1. Robert Frost sostenne, in una celebre massima, che la poesia è quella cosa che si perde con la traduzione. Intendeva dire che il senso delle parole è solo un elemento della poesia, il meno importante. Ciò che conta, nel canto del poeta, è il canto, ovvero la potenza sonora del linguaggio, quello che la critica letteraria chiama l’eufonia del discorso.

C’è però un’altra cosa che si perde nella traduzione: l’abitudine ad una certa frase, ad un certo giro di parole. Ciò che per abitudine suona bene in una certa lingua, suona malissimo in un’altra, quasi avesse un altro significato. Prendiamo “Occupy Wall Street”, il movimento di protesta che negli Stati Uniti occupa spazi pubblici per richiamare l’attenzione sulle disfunzioni dell’economia di mercato. Se lo traduciamo dall’inglese all’italiano otteniamo “occupa Wall Street”, dove “Wall Street” è chiaramente il simbolo della finanza americana.

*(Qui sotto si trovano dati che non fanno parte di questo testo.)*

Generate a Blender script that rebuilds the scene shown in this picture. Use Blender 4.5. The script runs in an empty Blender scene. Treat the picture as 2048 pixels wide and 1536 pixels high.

All’orecchio italiano la parola “occupa” suona bene, o per meglio dire non percepiamo nulla di strano nel suo uso. L’occupazione di scuole e fabbriche in Italia prende ritmi quasi stagionali. Chi non ha partecipato/subito almeno una occupazione nel suo percorso formativo? Quello che si perde con la traduzione è il carattere desueto di questo uso della parola “occupy”. Il mio amico Paul Romano mi dice che era dai tempi delle occupazioni studentesche degli anni Sessanta che non la si sentiva più usare (e Paul vive a San Francisco e ha passato gli anni Novanta a studiare teoria politica a Berkeley, quindi è attendibile come parlante di riferimento). Della locuzione “Occupy Wall Street” all’orecchio italiano sfugge l’eco un po’ vintage della parola; un elemento non da poco se si intende cogliere il senso del nome, oltre che la natura e il carattere del movimento.